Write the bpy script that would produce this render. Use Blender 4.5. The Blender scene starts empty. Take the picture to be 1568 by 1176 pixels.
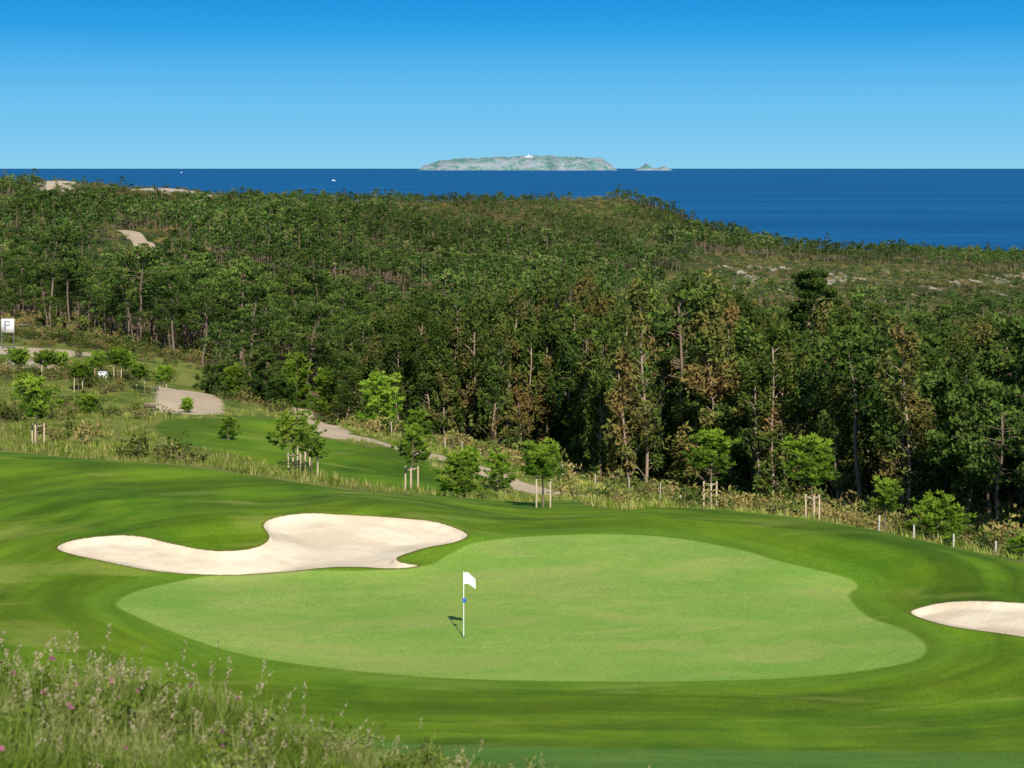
import bpy, math, random, time
import numpy as np
from mathutils import Vector
T0=time.time()
rng=np.random.default_rng(11)
random.seed(5)
EYE=15.6; F=2918.0          # eye height above the putting green, focal length in image pixels
SC=bpy.context.scene
COL=SC.collection

# ------------------------------------------------------------------ helpers
def sstep(a,b,x):
    t=np.clip((x-a)/(b-a),0,1); return t*t*(3-2*t)
def vn(x,y,seed=0):
    x=np.asarray(x,float); y=np.asarray(y,float)
    ix=np.floor(x); iy=np.floor(y); fx=x-ix; fy=y-iy
    fx=fx*fx*(3-2*fx); fy=fy*fy*(3-2*fy)
    def h(a,b):
        s=np.sin(a*127.1+b*311.7+seed*74.7)*43758.5453
        return s-np.floor(s)
    return (h(ix,iy)*(1-fx)+h(ix+1,iy)*fx)*(1-fy)+(h(ix,iy+1)*(1-fx)+h(ix+1,iy+1)*fx)*fy

# ------------------------------------------------------------------ terrain
C=[]
def P(u,v,y): C.append((u,y,EYE-(v-257)/F*y))
def Q(u,y,z): C.append((u,y,z))
for u in (0,400,784,1200,1568): Q(u,4,13.8)
Q(0,10,12.1);Q(400,10,11.8);Q(784,10,11.5);Q(1200,10,11.1);Q(1568,10,10.9)
P(0,1125,16);P(250,1150,16);P(450,1180,16);P(650,1210,16);P(800,1245,16);P(1200,1300,16);P(1568,1300,16)
for u in (0,300,600,900,1200,1568): Q(u,30,4.4); Q(u,38,2.1); Q(u,46,.95)
for u in (0,200,400): Q(u,22,7.2)
Q(0,60,.6);Q(150,60,.25);Q(1568,58,.35);Q(1450,56,.1)
for u in (300,500,784,1000,1300): Q(u,57,0.0); Q(u,52,.25)
Q(784,66,.15);Q(500,66,.12);Q(1100,66,.15);Q(1300,65,.15);Q(200,67,.25);Q(0,67,.3)
Q(784,77,.8);Q(1100,77,.8);Q(950,77,.8);Q(1300,71,.5);Q(650,73,.45)
P(1480,980,61.5);Q(1480,65.5,.62);Q(1568,65.5,.7)
P(1568,885,69);P(1460,850,73);P(1330,815,77);P(1230,795,80);P(1100,782,82);P(1000,780,82)
P(830,797,84);P(650,768,83);P(540,755,84);P(420,735,86);P(280,712,90);P(130,700,94);P(0,690,96)
P(300,883,71.2);P(500,875,71.5);P(500,791,76.5);P(200,825,74.5);P(330,830,75);P(300,770,80);P(0,830,75);P(100,800,78);P(710,822,75.5);P(620,866,72.5)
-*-
▶ _TO DO_
Repeat the full listing above exactly, with no pictures in the copy.

▶ _RESULT OF THE TASK_
Write the bpy script that would produce this render. Use Blender 4.5. The Blender scene starts empty. Take the picture to be 1568 by 1176 pixels.
import bpy, math, random, time
import numpy as np
from mathutils import Vector
T0=time.time()
rng=np.random.default_rng(11)
random.seed(5)
EYE=15.6; F=2918.0          # eye height above the putting green, focal length in image pixels
SC=bpy.context.scene
COL=SC.collection

# ------------------------------------------------------------------ helpers
def sstep(a,b,x):
    t=np.clip((x-a)/(b-a),0,1); return t*t*(3-2*t)
def vn(x,y,seed=0):
    x=np.asarray(x,float); y=np.asarray(y,float)
    ix=np.floor(x); iy=np.floor(y); fx=x-ix; fy=y-iy
    fx=fx*fx*(3-2*fx); fy=fy*fy*(3-2*fy)
    def h(a,b):
        s=np.sin(a*127.1+b*311.7+seed*74.7)*43758.5453
        return s-np.floor(s)
    return (h(ix,iy)*(1-fx)+h(ix+1,iy)*fx)*(1-fy)+(h(ix,iy+1)*(1-fx)+h(ix+1,iy+1)*fx)*fy

# ------------------------------------------------------------------ terrain
C=[]
def P(u,v,y): C.append((u,y,EYE-(v-257)/F*y))
def Q(u,y,z): C.append((u,y,z))
for u in (0,400,784,1200,1568): Q(u,4,13.8)
Q(0,10,12.1);Q(400,10,11.8);Q(784,10,11.5);Q(1200,10,11.1);Q(1568,10,10.9)
P(0,1125,16);P(250,1150,16);P(450,1180,16);P(650,1210,16);P(800,1245,16);P(1200,1300,16);P(1568,1300,16)
for u in (0,300,600,900,1200,1568): Q(u,30,4.4); Q(u,38,2.1); Q(u,46,.95)
for u in (0,200,400): Q(u,22,7.2)
Q(0,60,.6);Q(150,60,.25);Q(1568,58,.35);Q(1450,56,.1)
for u in (300,500,784,1000,1300): Q(u,57,0.0); Q(u,52,.25)
Q(784,66,.15);Q(500,66,.12);Q(1100,66,.15);Q(1300,65,.15);Q(200,67,.25);Q(0,67,.3)
Q(784,77,.8);Q(1100,77,.8);Q(950,77,.8);Q(1300,71,.5);Q(650,73,.45)
P(1480,980,61.5);Q(1480,65.5,.62);Q(1568,65.5,.7)
P(1568,885,69);P(1460,850,73);P(1330,815,77);P(1230,795,80);P(1100,782,82);P(1000,780,82)
P(830,797,84);P(650,768,83);P(540,755,84);P(420,735,86);P(280,712,90);P(130,700,94);P(0,690,96)
P(300,883,71.2);P(500,875,71.5);P(500,791,76.5);P(200,825,74.5);P(330,830,75);P(300,770,80);P(0,830,75);P(100,800,78);P(710,822,75.5);P(620,866,72.5)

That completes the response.